Stored data:
>> Begin

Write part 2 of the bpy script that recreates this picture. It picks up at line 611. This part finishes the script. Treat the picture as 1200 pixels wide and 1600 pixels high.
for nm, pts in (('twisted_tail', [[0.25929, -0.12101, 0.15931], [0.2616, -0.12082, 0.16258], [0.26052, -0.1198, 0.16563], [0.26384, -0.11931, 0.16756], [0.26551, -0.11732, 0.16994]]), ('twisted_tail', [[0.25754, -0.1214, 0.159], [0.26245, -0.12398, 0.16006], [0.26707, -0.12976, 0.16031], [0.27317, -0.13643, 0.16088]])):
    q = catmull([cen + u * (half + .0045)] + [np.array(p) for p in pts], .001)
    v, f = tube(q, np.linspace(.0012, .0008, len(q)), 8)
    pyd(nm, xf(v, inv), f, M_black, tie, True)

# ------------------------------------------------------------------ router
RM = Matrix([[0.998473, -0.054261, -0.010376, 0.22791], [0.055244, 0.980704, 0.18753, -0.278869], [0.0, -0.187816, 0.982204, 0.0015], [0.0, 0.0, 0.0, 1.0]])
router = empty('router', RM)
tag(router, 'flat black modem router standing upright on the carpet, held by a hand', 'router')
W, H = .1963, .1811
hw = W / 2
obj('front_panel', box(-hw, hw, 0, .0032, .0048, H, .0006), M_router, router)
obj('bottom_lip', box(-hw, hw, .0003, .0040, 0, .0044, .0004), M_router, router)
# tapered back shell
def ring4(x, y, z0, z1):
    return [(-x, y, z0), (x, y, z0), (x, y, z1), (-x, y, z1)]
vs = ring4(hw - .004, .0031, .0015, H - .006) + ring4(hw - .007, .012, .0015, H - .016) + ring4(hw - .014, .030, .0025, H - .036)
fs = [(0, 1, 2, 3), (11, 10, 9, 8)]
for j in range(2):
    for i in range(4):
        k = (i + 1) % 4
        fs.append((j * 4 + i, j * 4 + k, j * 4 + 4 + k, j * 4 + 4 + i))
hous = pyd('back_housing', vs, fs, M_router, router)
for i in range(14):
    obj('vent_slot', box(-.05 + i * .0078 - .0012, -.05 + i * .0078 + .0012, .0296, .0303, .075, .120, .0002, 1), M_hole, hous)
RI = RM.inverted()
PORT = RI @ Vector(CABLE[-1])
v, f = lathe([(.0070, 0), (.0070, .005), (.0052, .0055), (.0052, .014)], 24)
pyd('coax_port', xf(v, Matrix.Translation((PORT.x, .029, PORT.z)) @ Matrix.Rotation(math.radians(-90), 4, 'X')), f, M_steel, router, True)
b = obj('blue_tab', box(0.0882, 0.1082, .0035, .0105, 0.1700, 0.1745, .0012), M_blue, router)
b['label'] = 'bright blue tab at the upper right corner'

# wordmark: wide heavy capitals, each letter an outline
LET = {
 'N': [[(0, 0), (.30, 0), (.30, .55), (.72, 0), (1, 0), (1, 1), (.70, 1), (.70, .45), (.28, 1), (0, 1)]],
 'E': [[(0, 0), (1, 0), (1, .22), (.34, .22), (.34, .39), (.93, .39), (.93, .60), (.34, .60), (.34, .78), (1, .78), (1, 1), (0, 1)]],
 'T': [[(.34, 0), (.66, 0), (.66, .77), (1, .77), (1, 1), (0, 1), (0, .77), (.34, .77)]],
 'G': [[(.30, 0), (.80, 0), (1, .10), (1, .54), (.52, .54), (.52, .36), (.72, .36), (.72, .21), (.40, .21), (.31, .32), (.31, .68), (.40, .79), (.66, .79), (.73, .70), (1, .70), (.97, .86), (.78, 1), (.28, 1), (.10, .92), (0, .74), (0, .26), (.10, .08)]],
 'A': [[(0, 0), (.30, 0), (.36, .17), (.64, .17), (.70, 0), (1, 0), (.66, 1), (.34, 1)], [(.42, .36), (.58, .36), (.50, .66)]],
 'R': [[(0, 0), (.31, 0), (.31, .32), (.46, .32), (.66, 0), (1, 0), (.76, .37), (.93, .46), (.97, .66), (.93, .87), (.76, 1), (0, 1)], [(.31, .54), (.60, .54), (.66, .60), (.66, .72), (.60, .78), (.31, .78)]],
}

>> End

Your objective: State how many lines of the listing include the word "wide". Reply with the number alone.

Correct answer: 2